Through gravitational lensing, the large scale density fluctuations in the universe like galaxy clusters deflect the trajectory of CMB photons as they propagate from the surface of last scattering to us. Lensing of the CMB gives us a handle on the cosmic expansion and structure formation history. Since lensing turns E-mode to B-mode polarization, the polarization of the CMB is an excellent tracer of lensing. 


Primordial Gravitational Wave

Inflation generates tensor fluctuations in the gravitational metric, producing gravitational waves. The amplitude of the primordial gravitational waves is directly proportional to the square of the energy scale at inflation. B-mode polarizations in the CMB is a direct probe of the primordial gravitational wave. Thus detecting B-modes generated by GW is a 'smoking gun' evidence for inflation.

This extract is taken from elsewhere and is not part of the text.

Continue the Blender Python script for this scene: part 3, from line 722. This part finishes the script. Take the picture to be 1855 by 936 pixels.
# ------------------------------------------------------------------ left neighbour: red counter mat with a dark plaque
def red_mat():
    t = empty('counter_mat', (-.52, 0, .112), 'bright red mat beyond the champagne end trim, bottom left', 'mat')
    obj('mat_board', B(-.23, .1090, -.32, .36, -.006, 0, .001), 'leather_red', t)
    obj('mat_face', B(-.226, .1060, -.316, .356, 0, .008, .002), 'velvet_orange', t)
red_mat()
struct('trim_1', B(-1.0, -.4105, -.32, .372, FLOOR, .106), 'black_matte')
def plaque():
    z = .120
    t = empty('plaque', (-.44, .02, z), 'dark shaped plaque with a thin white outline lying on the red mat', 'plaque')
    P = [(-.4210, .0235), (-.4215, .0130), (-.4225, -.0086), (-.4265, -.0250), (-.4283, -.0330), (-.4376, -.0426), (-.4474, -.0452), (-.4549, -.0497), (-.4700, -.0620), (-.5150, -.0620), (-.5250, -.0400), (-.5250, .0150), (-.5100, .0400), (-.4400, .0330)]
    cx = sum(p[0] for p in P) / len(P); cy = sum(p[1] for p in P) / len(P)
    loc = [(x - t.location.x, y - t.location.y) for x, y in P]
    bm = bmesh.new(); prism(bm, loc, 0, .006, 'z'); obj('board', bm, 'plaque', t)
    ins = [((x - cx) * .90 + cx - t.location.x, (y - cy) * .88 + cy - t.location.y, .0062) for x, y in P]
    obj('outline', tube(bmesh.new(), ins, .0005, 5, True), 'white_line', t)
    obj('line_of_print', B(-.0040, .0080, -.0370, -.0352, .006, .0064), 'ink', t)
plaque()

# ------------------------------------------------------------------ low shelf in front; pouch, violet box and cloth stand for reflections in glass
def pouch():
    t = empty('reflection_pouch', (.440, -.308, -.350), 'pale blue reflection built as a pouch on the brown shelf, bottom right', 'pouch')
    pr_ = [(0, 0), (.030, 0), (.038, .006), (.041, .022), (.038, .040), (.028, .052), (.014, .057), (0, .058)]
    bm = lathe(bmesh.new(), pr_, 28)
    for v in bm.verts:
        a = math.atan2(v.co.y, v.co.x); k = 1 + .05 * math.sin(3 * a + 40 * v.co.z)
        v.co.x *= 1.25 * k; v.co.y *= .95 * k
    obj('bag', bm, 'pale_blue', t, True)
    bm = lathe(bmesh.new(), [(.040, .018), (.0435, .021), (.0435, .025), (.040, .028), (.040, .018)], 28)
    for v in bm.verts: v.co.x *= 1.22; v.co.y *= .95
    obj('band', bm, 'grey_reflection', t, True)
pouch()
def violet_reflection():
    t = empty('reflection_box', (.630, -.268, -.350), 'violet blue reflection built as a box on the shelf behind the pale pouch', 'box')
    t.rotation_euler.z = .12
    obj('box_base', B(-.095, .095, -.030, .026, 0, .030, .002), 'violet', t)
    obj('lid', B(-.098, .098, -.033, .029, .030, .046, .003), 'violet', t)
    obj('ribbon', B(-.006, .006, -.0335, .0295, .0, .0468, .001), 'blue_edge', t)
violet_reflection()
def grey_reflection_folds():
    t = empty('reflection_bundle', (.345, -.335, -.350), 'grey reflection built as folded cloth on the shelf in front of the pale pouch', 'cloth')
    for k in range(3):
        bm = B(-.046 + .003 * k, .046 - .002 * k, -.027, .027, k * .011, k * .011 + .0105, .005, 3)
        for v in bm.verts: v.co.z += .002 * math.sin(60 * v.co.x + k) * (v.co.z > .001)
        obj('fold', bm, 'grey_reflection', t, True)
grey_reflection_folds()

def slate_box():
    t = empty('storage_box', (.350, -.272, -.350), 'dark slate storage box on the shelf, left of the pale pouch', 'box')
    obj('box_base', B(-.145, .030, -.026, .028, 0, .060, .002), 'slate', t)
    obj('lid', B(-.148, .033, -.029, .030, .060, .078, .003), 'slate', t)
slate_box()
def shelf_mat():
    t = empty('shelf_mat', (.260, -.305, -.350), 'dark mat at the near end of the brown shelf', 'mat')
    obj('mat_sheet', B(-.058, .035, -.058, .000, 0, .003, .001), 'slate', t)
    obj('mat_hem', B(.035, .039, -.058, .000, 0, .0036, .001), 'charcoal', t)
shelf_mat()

Constraining Cosmological Parameters

With the B-polarization power spectrum, one can reconstruct the lensing potential power spectrum, hence infer the clustering of structures. With the information from the lensing power spectrum, several cosmological parameters are much better constrained.

Total neutrino mass

Neutrinos contribute to the total dark matter content of the universe, however, unlike normal dark matter, on small scales neutrinos do not cluster due to their extremely high velocity (~150 (1eV/mν) km/s). This effect is called neutrino free-streaming. This directly alters the shape of the matter power spectrum.

Curvature

A non-flat universe has important implications for inflation and the string landscape. With the primary CMB anisotropy alone, allowing Ωm + ΩΛ to deviate from 1 introduces parameter degeneracies between H0 and ΩΚ , as shown in the figure below. The lensing spectrum can break this degeneracy, because the amount of clustering varies for different ΩΚ values given H0, which leads to different lensing spectrum amplitudes.


Dynamical dark energy

The lensing potential spectrum provides significant constraining power, on top of the primary CMB anisotropies and polarization and external distance measurements (BAO, H0), to determine the character of dark energy, whether it is a cosmological constant or a field, and whether it has a constant or varying equation of state.

Measuring r: the tensor to scalar ratio

With a well-measured B-polarization spectrum, one can separate the lensing B-modes and the primordial B-modes and infer the energy scale at which inflation happened.